Tuesday 2 August 2011

Murder she wrote

Do you remember Angela Lansbury, the actress in “Murder she wrote”; I still remember watching her role in the murder-thriller-drama series till the very end till she unfolds the mystery. It consists of a very simple story - a murder. But the ‘who done it’ is the mystery.

Similarly, the focus or events surrounding the financial climate had unfolded. The US debt ceiling was the drama. The murder was the stock market. The “who done it” was the weak, global economic data – not the US drama!
Here is the drama. For weeks, the US debt ceiling was the main focus and center of attraction. August 2nd was the grand finale of the daily drama.

It all happened just nine days ago or 8 episodes away on July 22nd 2011. (It is just like in the movies, it starts with the opening and screens back 8 days ago). The plot thickens with the US debt drama in focus. The Senate, the House with credit rating agencies as the main actors.
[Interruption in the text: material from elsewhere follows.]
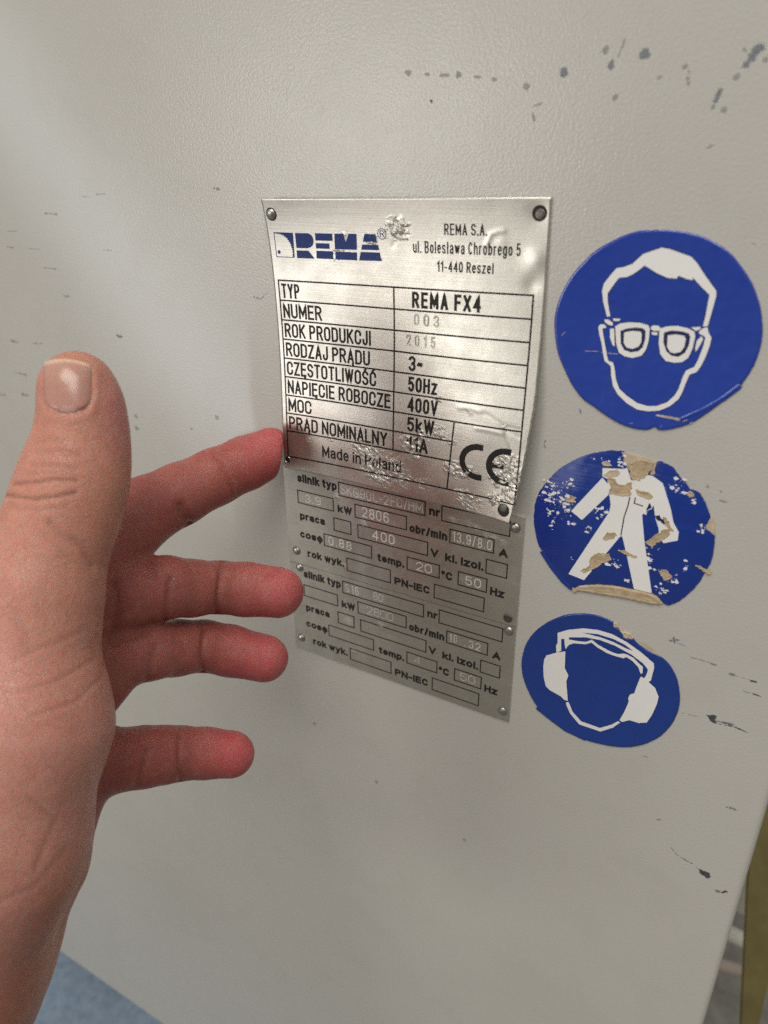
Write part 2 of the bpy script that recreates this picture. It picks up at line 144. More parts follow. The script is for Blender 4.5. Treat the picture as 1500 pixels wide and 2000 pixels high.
class Nodes:
    def __init__(s, name):
        s.m = bpy.data.materials.new(name); s.m.use_nodes = True; s.t = s.m.node_tree
        s.b = s.t.nodes['Principled BSDF']
    def n(s, kind, **kw):
        x = s.t.nodes.new('ShaderNode'+kind)
        for k, v in kw.items():
            if hasattr(x, k) and not k.startswith('i_'): setattr(x, k, v)
        return x
    def l(s, a, b): s.t.links.new(a, b)
    def noise(s, scale, detail=4, rough=.55, mapping=None, coord='Object'):
        c = s.n('TexCoord'); t = s.n('TexNoise'); t.inputs['Scale'].default_value = scale
        t.inputs['Detail'].default_value = detail; t.inputs['Roughness'].default_value = rough
        if mapping:
            mp = s.n('Mapping'); mp.inputs['Scale'].default_value = mapping; s.l(c.outputs[coord], mp.inputs[0]); s.l(mp.outputs[0], t.inputs['Vector'])
        else: s.l(c.outputs[coord], t.inputs['Vector'])
        return t.outputs['Fac']
    def ramp(s, fac, stops):
        r = s.n('ValToRGB'); el = r.color_ramp.elements
        while len(el) < len(stops): el.new(0.5)
        for e, (p, c) in zip(el, stops):
            e.position = p; e.color = (c, c, c, 1) if isinstance(c, (int, float)) else (*c, 1)
        s.l(fac, r.inputs[0]); return r.outputs[0]
    def bump(s, fac, strength, dist, prev=None):
        b = s.n('Bump'); b.inputs['Strength'].default_value = strength; b.inputs['Distance'].default_value = dist
        s.l(fac, b.inputs['Height'])
        if prev: s.l(prev, b.inputs['Normal'])
        return b.outputs[0]
    def mix(s, fac, a, b, blend='MIX'):
        m = s.n('Mix', data_type='RGBA', blend_type=blend)
        for sock, val in ((m.inputs[0], fac), (m.inputs[6], a), (m.inputs[7], b)):
            if hasattr(val, 'is_output'): s.l(val, sock)
            elif isinstance(val, (int, float)): sock.default_value = val
            else: sock.default_value = (*val, 1)
        return m.outputs[2]
    def math(s, op, a, b=0.0, clamp=False):
        m = s.n('Math', operation=op, use_clamp=clamp)
        for sock, val in ((m.inputs[0], a), (m.inputs[1], b)):
            if hasattr(val, 'is_output'): s.l(val, sock)
            else: sock.default_value = val
        return m.outputs[0]
    def attr(s, name): 
        a = s.n('Attribute', attribute_name=name); return a
    def set(s, **kw):
        for k, v in kw.items():
            i = s.b.inputs[k.replace('_', ' ')]
            if hasattr(v, 'is_output'): s.l(v, i)
            else: i.default_value = (*v, 1) if isinstance(v, tuple) else v
        return s

# ---------------------------------------------------------------- materials
def mat_panel():
    s = Nodes('panel_paint')
    base = s.mix(s.ramp(s.noise(4, 3), [(.3, 0), (.7, 1)]), (.525, .51, .472), (.565, .55, .51))
    base = s.mix(s.math('MULTIPLY', s.ramp(s.noise(38, 6, .7), [(.50, 0), (.75, 1)]), .20), base, (.42, .40, .35))
    base = s.mix(s.math('MULTIPLY', s.ramp(s.noise(1, 5, .65, (9, 9, 22)), [(.52, 0), (.72, 1)]), .16), base, (.44, .42, .375))
    peel = s.noise(1300, 2, .5)
    n = s.bump(peel, .26, .00036); n = s.bump(s.noise(9, 2), .10, .002, n)
    s.set(Base_Color=base, Roughness=s.ramp(s.noise(60, 4), [(.3, .19), (.7, .25)]), Normal=n)
    s.b.inputs['Specular IOR Level'].default_value = .5
    return s.m
def metal(name, col, rough, brush=.5, scuff=True):
    s = Nodes(name)
    w = s.attr('wear').outputs['Fac']
    br = s.noise(1, 5, .65, (28, 60, 2600)); sm = s.noise(130, 4, .6)
    cc = s.n('TexCoord'); warp = s.n('TexNoise'); warp.inputs['Scale'].default_value = 700; s.l(cc.outputs['Object'], warp.inputs['Vector'])
    va = s.n('VectorMath', operation='MULTIPLY_ADD'); va.inputs[1].default_value = (.0011,)*3; s.l(warp.outputs['Color'], va.inputs[0]); s.l(cc.outputs['Object'], va.inputs[2])
    v1 = s.n('TexVoronoi', feature='F1'); v1.inputs['Scale'].default_value = 520; s.l(va.outputs[0], v1.inputs['Vector'])
    v2 = s.n('TexVoronoi', feature='F1'); v2.inputs['Scale'].default_value = 1300; s.l(va.outputs[0], v2.inputs['Vector'])
    fine = s.noise(1700, 4, .75)
    flake = s.math('MULTIPLY', s.ramp(s.math('ADD', s.math('MULTIPLY', w, .30), fine), [(.72, 0), (.80, 1)]), s.ramp(w, [(.22, 0), (.6, 1)]))
    n = s.bump(br, .065*brush, .00030); n = s.bump(sm, .04, .0011, n)
    hw = s.math('MULTIPLY', s.math('ADD', v1.outputs['Distance'], s.math('MULTIPLY', v2.outputs['Distance'], .5)), s.ramp(w, [(.12, 0), (.8, 1)]))
    n = s.bump(hw, .42, .0006, n)
    n = s.bump(s.math('MULTIPLY', fine, s.ramp(w, [(.12, 0), (.8, 1)])), .7, .00035, n)
    c = s.mix(s.ramp(br, [(.35, 0), (.65, 1)]), tuple(x*.93 for x in col), col)
    c = s.mix(s.math('MULTIPLY', s.ramp(s.noise(1, 3, .7, (900, 2500, 3500)), [(.70, 0), (.76, 1)]), .35), c, tuple(x*.4 for x in col))
    c = s.mix(s.math('MULTIPLY', flake, .7), c, (.92, .91, .86))
    r = s.math('ADD', s.ramp(sm, [(.3, rough-.05), (.7, rough+.07)]), s.math('MULTIPLY', w, .12))
    s.set(Base_Color=c, Metallic=s.math('SUBTRACT', .93, s.math('MULTIPLY', flake, .5)), Roughness=r, Normal=n)
    return s.m
def ink(name, col, wearable=True):
    s = Nodes(name)
    w = s.attr('wear').outputs['Fac']
    nz = s.noise(700, 5, .7)
    f = s.ramp(s.math('ADD', s.math('MULTIPLY', w, .62), nz), [(.83, 0), (.87, 1)])
    grain = s.ramp(s.noise(1500, 2, .6), [(.68, 0), (.74, 1)])
    f = s.math('MAXIMUM', f, s.math('MULTIPLY', grain, .22))
    c = s.mix(f, col, (.66, .65, .60))
    s.set(Base_Color=c, Metallic=f, Roughness=s.math('ADD', s.math('MULTIPLY', f, -.1), .45))
    s.b.inputs['Specular IOR Level'].default_value = .35
    return s.m
def vinyl(name, col, fleck=.0):
    s = Nodes(name)
    n = s.bump(s.noise(55, 3), .20, .0035); n = s.bump(s.noise(420, 3), .10, .0005, n)
    fl = s.math('MULTIPLY', s.ramp(s.noise(900, 4, .7), [(.70, 0), (.76, 1)]), .35)
    n = n
    c = s.mix(fl, col, tuple(min(1, x*1.6+.02) for x in col))
    s.set(Base_Color=c, Roughness=s.ramp(s.noise(40, 3), [(.3, .14), (.7, .24)]), Normal=n)
    s.b.inputs['Coat Weight'].default_value = .6; s.b.inputs['Coat Roughness'].default_value = .12
    return s.m
def plain(name, col, rough=.5, nscale=200, var=.12, bump=.0, metallic=0.0):
    s = Nodes(name); f = s.ramp(s.noise(nscale, 5, .65), [(.3, 0), (.7, 1)])
    c = s.mix(f, tuple(x*(1-var) for x in col), tuple(min(1, x*(1+var)) for x in col))
    s.set(Base_Color=c, Roughness=rough, Metallic=metallic)
    if bump: s.set(Normal=s.bump(s.noise(nscale*2, 4), .6, bump))
    return s.m
def mat_skin():
    s = Nodes('skin')
    t = s.attr('tone').outputs['Color']
    c = s.mix(s.math('MULTIPLY', s.ramp(s.noise(95, 4, .6), [(.35, 0), (.7, 1)]), .22), t, (.72, .42, .38), 'MULTIPLY')
    c = s.mix(s.math('MULTIPLY', s.ramp(s.noise(34, 3), [(.4, 0), (.75, 1)]), .16), c, (.58, .34, .27))
    c = s.mix(s.math('MULTIPLY', s.ramp(s.noise(900, 3, .7), [(.45, 0), (.7, 1)]), .18), c, (.30, .10, .07))
    c = s.mix(s.math('MULTIPLY', s.ramp(s.noise(210, 5, .65), [(.48, 0), (.62, 1)]), .20), c, (.44, .16, .12))
    c = s.mix(s.math('MULTIPLY', s.ramp(s.noise(330, 4, .6), [(.52, 0), (.74, 1)]), .12), c, (.66, .40, .32))
    c0 = s.n('TexCoord'); wp = s.n('TexNoise'); wp.inputs['Scale'].default_value = 120; s.l(c0.outputs['Object'], wp.inputs['Vector'])
    wa = s.n('VectorMath', operation='MULTIPLY_ADD'); wa.inputs[1].default_value = (.006,)*3; s.l(wp.outputs['Color'], wa.inputs[0]); s.l(c0.outputs['Object'], wa.inputs[2])
    m0 = s.n('Mapping'); m0.inputs['Rotation'].default_value = (0, .6, 0); m0.inputs['Scale'].default_value = (1, 1, .38); s.l(wa.outputs[0], m0.inputs[0])
    vl = s.n('TexVoronoi', feature='DISTANCE_TO_EDGE'); vl.inputs['Scale'].default_value = 230; s.l(m0.outputs[0], vl.inputs['Vector'])
    lines = s.ramp(vl.outputs['Distance'], [(0, 1), (.045, 0)])
    c = s.mix(s.math('MULTIPLY', lines, .16), c, (.26, .09, .06))
    v = s.n('TexVoronoi', feature='DISTANCE_TO_EDGE'); v.inputs['Scale'].default_value = 950
    cc = s.n('TexCoord'); mp = s.n('Mapping'); mp.inputs['Scale'].default_value = (1, 1, 1.6)
    s.l(cc.outputs['Object'], mp.inputs[0]); s.l(mp.outputs[0], v.inputs['Vector'])
    n = s.bump(s.ramp(v.outputs['Distance'], [(0, 0), (.12, 1)]), .34, .00028)
    n = s.bump(lines, -.25, .0003, n)
    n = s.bump(s.noise(1, 4, .6, (260, 260, 900)), .16, .0005, n)
    n = s.bump(s.noise(420, 4, .6), .14, .0005, n)
    s.set(Base_Color=c, Roughness=s.ramp(s.noise(300, 3), [(.3, .33), (.7, .49)]), Normal=n)
    b = s.b.inputs
    b['Subsurface Weight'].default_value = .45; b['Subsurface Radius'].default_value = (1.0, .32, .18); b['Subsurface Scale'].default_value = .0022
    b['Specular IOR Level'].default_value = .38
    return s.m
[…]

The victim is the equity markets or risk-on!
Fast forward to last Friday, there was a series of bad, very bad economic data. Durable orders, Michigan sentiment and GDP came in weak- very weak. But this was overshadowed by the US drama. (Remember, I warned you in my previous post! The evidence was there. But, did you take this into account?)

On Monday, this week – US ISM and global manufacturing killed the Asian market rally. (Here, I enforced that the plot had diverted).
Yesterday, Personal spending (-0.2%) was lower than expected (+0.1%). The personal spending being lowered than expected was a no-brainer. Scroll back 4 weeks to July 8th 2011. Nonfarm came in 18K versus 80K. Unemployment rose to 9.2% versus 9.1%.

Do you recall? This was a surprise. This data caught most, if not all, speculators with their pants down.
Do you see the link - Nonfarm, unemployment and Personal spending? Here’s the link if you still do not get it. With high unemployment, weak nonfarm payroll, this would only have one effect on Personal spending. Weak if not very weak Personal Spending.

If you had been following my post, I had already sent a warning, a signal. The market plot had changed. It is no longer the US debt ceiling. It is also not the US credit rating (not for now!). The plot had been diverted to global growth concerns via global economic data.
And the outcome of the Asian market at point of writing, 1240pm. Asian markets are generally weak with a loss ranging 1% to 2.75% (in South Korea). Similarly, the safe haven assets like Gold, Swiss Franc and Yen tells it all. The commodity currencies are down very badly. VIX is high. This is all about Inter market Analysis – Currencies, Commodities, Equities, Bonds, Economy, etc. Not just simple PER, book to value or valuations ratios.